WORK INSTRUCTIONS: Extract the full listing below without altering a single character.

——

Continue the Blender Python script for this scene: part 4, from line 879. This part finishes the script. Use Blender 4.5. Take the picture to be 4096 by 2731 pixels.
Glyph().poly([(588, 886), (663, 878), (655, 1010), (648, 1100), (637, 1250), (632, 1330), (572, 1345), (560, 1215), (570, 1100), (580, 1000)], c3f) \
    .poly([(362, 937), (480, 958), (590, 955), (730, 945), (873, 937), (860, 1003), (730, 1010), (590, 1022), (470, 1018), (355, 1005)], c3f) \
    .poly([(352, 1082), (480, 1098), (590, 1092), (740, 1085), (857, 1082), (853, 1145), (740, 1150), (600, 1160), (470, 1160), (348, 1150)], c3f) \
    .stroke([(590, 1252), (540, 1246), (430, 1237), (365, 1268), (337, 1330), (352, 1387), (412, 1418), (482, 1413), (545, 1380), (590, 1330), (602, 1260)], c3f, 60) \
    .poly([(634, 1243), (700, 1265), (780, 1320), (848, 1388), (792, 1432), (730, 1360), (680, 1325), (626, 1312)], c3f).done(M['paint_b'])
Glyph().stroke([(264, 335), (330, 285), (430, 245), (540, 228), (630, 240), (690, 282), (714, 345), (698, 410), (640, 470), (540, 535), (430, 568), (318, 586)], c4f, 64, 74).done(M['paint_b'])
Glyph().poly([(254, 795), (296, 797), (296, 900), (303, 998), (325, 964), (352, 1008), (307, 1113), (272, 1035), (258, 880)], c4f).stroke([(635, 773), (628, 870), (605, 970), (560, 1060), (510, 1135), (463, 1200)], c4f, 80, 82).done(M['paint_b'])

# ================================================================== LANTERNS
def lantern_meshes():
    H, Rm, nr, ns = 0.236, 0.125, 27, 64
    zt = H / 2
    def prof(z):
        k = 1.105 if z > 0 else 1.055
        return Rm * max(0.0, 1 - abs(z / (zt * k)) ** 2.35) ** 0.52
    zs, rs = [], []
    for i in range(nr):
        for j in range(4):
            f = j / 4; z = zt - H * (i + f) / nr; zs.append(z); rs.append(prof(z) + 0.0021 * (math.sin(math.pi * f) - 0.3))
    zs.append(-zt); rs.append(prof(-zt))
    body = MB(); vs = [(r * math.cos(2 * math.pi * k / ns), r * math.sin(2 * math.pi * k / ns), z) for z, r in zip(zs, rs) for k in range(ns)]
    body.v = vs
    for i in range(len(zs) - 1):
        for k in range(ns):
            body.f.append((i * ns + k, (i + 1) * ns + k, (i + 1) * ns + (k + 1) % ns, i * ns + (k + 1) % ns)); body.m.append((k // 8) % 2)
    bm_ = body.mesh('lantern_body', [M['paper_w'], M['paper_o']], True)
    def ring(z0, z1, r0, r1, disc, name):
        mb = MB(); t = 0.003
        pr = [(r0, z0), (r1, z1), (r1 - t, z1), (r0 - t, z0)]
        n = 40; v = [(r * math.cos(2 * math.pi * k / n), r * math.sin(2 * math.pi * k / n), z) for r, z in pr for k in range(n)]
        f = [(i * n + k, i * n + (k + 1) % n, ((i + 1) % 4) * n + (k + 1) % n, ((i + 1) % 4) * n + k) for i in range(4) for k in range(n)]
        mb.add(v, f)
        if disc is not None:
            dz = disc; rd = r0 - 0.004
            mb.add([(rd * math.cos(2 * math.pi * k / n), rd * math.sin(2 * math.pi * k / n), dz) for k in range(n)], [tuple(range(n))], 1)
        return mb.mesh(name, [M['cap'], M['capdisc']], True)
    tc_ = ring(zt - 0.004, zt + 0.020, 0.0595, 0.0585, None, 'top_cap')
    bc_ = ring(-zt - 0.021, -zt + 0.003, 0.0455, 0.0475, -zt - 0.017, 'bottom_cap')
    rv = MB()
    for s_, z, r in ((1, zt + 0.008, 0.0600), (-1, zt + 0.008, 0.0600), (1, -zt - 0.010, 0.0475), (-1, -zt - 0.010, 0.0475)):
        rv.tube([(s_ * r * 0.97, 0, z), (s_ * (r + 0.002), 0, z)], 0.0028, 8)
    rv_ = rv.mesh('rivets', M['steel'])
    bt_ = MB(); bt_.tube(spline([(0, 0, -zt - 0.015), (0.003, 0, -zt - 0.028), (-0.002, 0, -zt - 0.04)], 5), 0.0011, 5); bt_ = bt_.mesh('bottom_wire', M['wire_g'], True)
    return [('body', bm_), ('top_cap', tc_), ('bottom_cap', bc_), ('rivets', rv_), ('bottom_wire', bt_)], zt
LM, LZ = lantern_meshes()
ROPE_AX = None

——

FULL ANSWER:
Continue the Blender Python script for this scene: part 4, from line 879. This part finishes the script. Use Blender 4.5. Take the picture to be 4096 by 2731 pixels.
Glyph().poly([(588, 886), (663, 878), (655, 1010), (648, 1100), (637, 1250), (632, 1330), (572, 1345), (560, 1215), (570, 1100), (580, 1000)], c3f) \
    .poly([(362, 937), (480, 958), (590, 955), (730, 945), (873, 937), (860, 1003), (730, 1010), (590, 1022), (470, 1018), (355, 1005)], c3f) \
    .poly([(352, 1082), (480, 1098), (590, 1092), (740, 1085), (857, 1082), (853, 1145), (740, 1150), (600, 1160), (470, 1160), (348, 1150)], c3f) \
    .stroke([(590, 1252), (540, 1246), (430, 1237), (365, 1268), (337, 1330), (352, 1387), (412, 1418), (482, 1413), (545, 1380), (590, 1330), (602, 1260)], c3f, 60) \
    .poly([(634, 1243), (700, 1265), (780, 1320), (848, 1388), (792, 1432), (730, 1360), (680, 1325), (626, 1312)], c3f).done(M['paint_b'])
Glyph().stroke([(264, 335), (330, 285), (430, 245), (540, 228), (630, 240), (690, 282), (714, 345), (698, 410), (640, 470), (540, 535), (430, 568), (318, 586)], c4f, 64, 74).done(M['paint_b'])
Glyph().poly([(254, 795), (296, 797), (296, 900), (303, 998), (325, 964), (352, 1008), (307, 1113), (272, 1035), (258, 880)], c4f).stroke([(635, 773), (628, 870), (605, 970), (560, 1060), (510, 1135), (463, 1200)], c4f, 80, 82).done(M['paint_b'])

# ================================================================== LANTERNS
def lantern_meshes():
    H, Rm, nr, ns = 0.236, 0.125, 27, 64
    zt = H / 2
    def prof(z):
        k = 1.105 if z > 0 else 1.055
        return Rm * max(0.0, 1 - abs(z / (zt * k)) ** 2.35) ** 0.52
    zs, rs = [], []
    for i in range(nr):
        for j in range(4):
            f = j / 4; z = zt - H * (i + f) / nr; zs.append(z); rs.append(prof(z) + 0.0021 * (math.sin(math.pi * f) - 0.3))
    zs.append(-zt); rs.append(prof(-zt))
    body = MB(); vs = [(r * math.cos(2 * math.pi * k / ns), r * math.sin(2 * math.pi * k / ns), z) for z, r in zip(zs, rs) for k in range(ns)]
    body.v = vs
    for i in range(len(zs) - 1):
        for k in range(ns):
            body.f.append((i * ns + k, (i + 1) * ns + k, (i + 1) * ns + (k + 1) % ns, i * ns + (k + 1) % ns)); body.m.append((k // 8) % 2)
    bm_ = body.mesh('lantern_body', [M['paper_w'], M['paper_o']], True)
    def ring(z0, z1, r0, r1, disc, name):
        mb = MB(); t = 0.003
        pr = [(r0, z0), (r1, z1), (r1 - t, z1), (r0 - t, z0)]
        n = 40; v = [(r * math.cos(2 * math.pi * k / n), r * math.sin(2 * math.pi * k / n), z) for r, z in pr for k in range(n)]
        f = [(i * n + k, i * n + (k + 1) % n, ((i + 1) % 4) * n + (k + 1) % n, ((i + 1) % 4) * n + k) for i in range(4) for k in range(n)]
        mb.add(v, f)
        if disc is not None:
            dz = disc; rd = r0 - 0.004
            mb.add([(rd * math.cos(2 * math.pi * k / n), rd * math.sin(2 * math.pi * k / n), dz) for k in range(n)], [tuple(range(n))], 1)
        return mb.mesh(name, [M['cap'], M['capdisc']], True)
    tc_ = ring(zt - 0.004, zt + 0.020, 0.0595, 0.0585, None, 'top_cap')
    bc_ = ring(-zt - 0.021, -zt + 0.003, 0.0455, 0.0475, -zt - 0.017, 'bottom_cap')
    rv = MB()
    for s_, z, r in ((1, zt + 0.008, 0.0600), (-1, zt + 0.008, 0.0600), (1, -zt - 0.010, 0.0475), (-1, -zt - 0.010, 0.0475)):
        rv.tube([(s_ * r * 0.97, 0, z), (s_ * (r + 0.002), 0, z)], 0.0028, 8)
    rv_ = rv.mesh('rivets', M['steel'])
    bt_ = MB(); bt_.tube(spline([(0, 0, -zt - 0.015), (0.003, 0, -zt - 0.028), (-0.002, 0, -zt - 0.04)], 5), 0.0011, 5); bt_ = bt_.mesh('bottom_wire', M['wire_g'], True)
    return [('body', bm_), ('top_cap', tc_), ('bottom_cap', bc_), ('rivets', rv_), ('bottom_wire', bt_)], zt
LM, LZ = lantern_meshes()
ROPE_AX = None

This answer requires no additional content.